Omada unveils AI identity governance plan & MCP tool
Omada has outlined a strategy for governing the fast-growing number of non-human and AI-driven identities in enterprises and launched a new Model Context Protocol (MCP) Server aimed at developers.
The Copenhagen-based identity governance specialist said it plans to extend identity governance and administration (IGA) principles beyond human users. The strategy targets machine identities, autonomous agents, and AI interfaces that now participate in business processes and decision flows.
Omada framed the move as a shift from using AI inside governance tools towards applying governance to AI systems themselves. The company said organisations now need oversight of how AI agents act, which resources they access and which decisions they influence.

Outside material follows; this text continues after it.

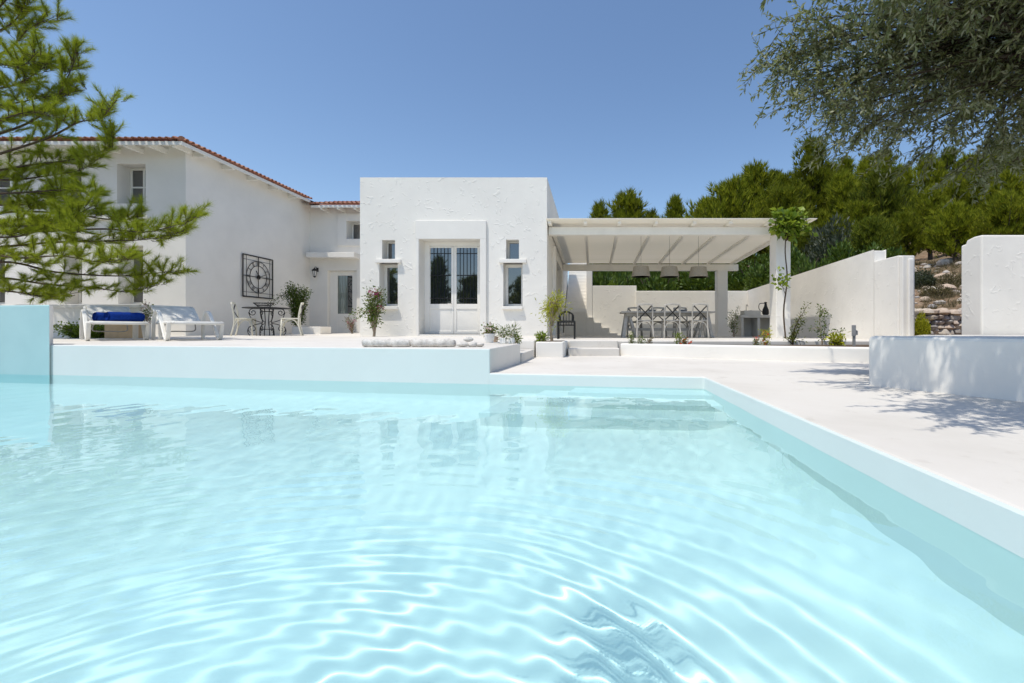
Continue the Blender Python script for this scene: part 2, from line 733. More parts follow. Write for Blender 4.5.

"At Omada, we are committed to making IGA for AI a strategic reality," said Benoit Grangé, Chief Technology and Product Officer at Omada. "Our roadmap brings together unified governance, observability, and an open, connected ecosystem so organisations can safely delegate responsibilities to both humans and AI agents, always with complete oversight, policy control, and trust at enterprise scale."
AI agents in focus
Omada said enterprises are starting to introduce autonomous and semi-autonomous AI agents into workflows across functions such as IT service management, HR, finance and customer support. These agents often connect to sensitive systems, act on behalf of users and make recommendations or decisions that affect operations.
The company argued that these agents create a new class of identities that require the same level of governance as employees and contractors. That includes policy-based access control, monitoring, and audit trails for actions taken inside business systems.
Omada said its strategic focus centres on real-time monitoring and control of AI-driven actions and collaborations. It highlighted the need for a consistent identity context around every agent and interface that interacts with corporate data.
MCP Server launch
As an initial step, Omada has released a Model Context Protocol Server aimed at developers. The server provides a standardised, secure connection between Omada's governed identity data and AI assistants, automation tools, and enterprise applications.
The company said the MCP Server exposes identity information and policies in a controlled manner. It said this supports integration with emerging AI tools without bypassing corporate governance structures.
Developers can use the MCP Server to build and test AI-driven workflows that respond to identity context. This includes role information, approvals and entitlements defined in Omada's IGA platform.
Omada said the new server acts as a bridge between existing identity governance investments and newer AI and automation environments. The approach keeps identity data under governance while allowing AI systems to consume it.
Governed identity data
The company said extending governed identity intelligence into existing tools and agents will create a more consistent security posture. Omada expects this to affect both internal automation initiatives and external AI services that enterprises adopt.
Identity intelligence in this context refers to structured information about users, roles, access rights and policy decisions. Omada said this information can inform AI systems about what an agent is allowed to do and under which conditions.
The firm added that governance for AI agents will include lifecycle management. This covers how agents are created, updated and decommissioned, and how their permissions change over time.
Omada said the MCP Server release marks the beginning of its broader roadmap for AI IGA. The company plans further developments in unified governance and observability for both human and non-human identities.
Industry shift
Many large organisations are currently experimenting with generative AI and autonomous agents in controlled pilots. These pilots often raise questions about security controls, regulatory compliance and auditability.
Omada said its strategy responds to this shift in how enterprises deploy intelligent systems. It sees identity governance as a foundation for trust and accountability as AI agents operate at a greater scale.
The company said it aims to create what it describes as a secure and accountable digital fabric that covers humans, machines and AI interfaces. It will continue to extend governance into the emerging landscape of intelligent systems as enterprises move from experimentation with AI agents into broader production deployments.